Cytat:
Napisał archiwumX Chyba żartujesz... Już przeskok 3.5 do Pathfindera dramatycznie zmienia BG. |
Bo Pathfinder to nie D&D, dlatego nie wspominałem o nim w żadnej mojej wypowiedzi.
A tak serio to myślę, że naprawdę przesadzasz. Jeśli tak by było, to tym bardziej nie miałbym chęci przymierzać się do prowadzenia w grze, która jest nieszczególnie kompatybilna z innymi edycjami. Po co miałbym to czytać? Na chłopski rozum chyba po to naprodukowali tyle podręczników, żeby dało się w tym stworzyć każdą postać i poprowadzić wszystko, a nawet więcej niż w poprzednich edycjach, a nie dla kolorowych okładek. Niech ktoś mnie wyprowadzi z błędu...

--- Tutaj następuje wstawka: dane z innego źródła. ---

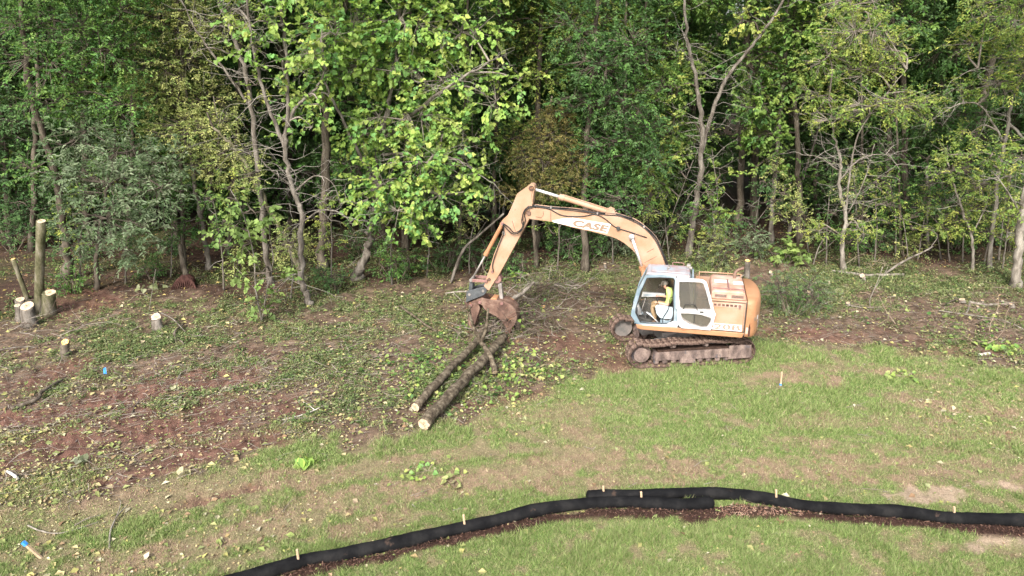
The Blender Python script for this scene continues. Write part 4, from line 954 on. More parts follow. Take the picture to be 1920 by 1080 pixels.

Bo dla porównania przeskok między piątką a edycjami od TSR-u lub retroklonami powinien być niewiele odczuwalny. A że trójka według niektórych rozkminiaczy została oparta o liczby brane żywcem ze starych modułów, to i tutaj bym nie przesadzał i z piątki na trójkę czy trójki na piątkę będzie naprawdę klawo. Wystarczy, że przy ewentualnej konwersji skupimy się na przenoszeniu pomysłu na postać, a nie optymalizacji i fajerwerkach, bo nagle możemy dokoksić, a MP nie będzie fetyszyzować podręcznikowego balansu tylko dopasuje grę na miarę takich postaci.
A jeśli i to nie pomoże, cóż, z tych trzynastu chętnych na D&D da się zrobić jeszcze jedną jak nie dwie shared campaign. Pw będę rozsyłać bez względu na preferencje, ale wszystkim przecież nie dogodzę, a póki co nikt nie wyłożył konkretu, który byłby mnie skłonny przekonać do zmiany mojej decyzji, tj. co i kto poprowadzi jak ja poprowadzę trójkę. Więc organizujcie się póki jest w ludzie chęć do gry.
Cytat:
Napisał Aiko myślę, ze lepiej zdecydować się na jedną edycję |
Też jestem za tym jako MP, ale jako ewentualny gracz jestem na tyle elastyczny, że zagrałbym w każdą edycję.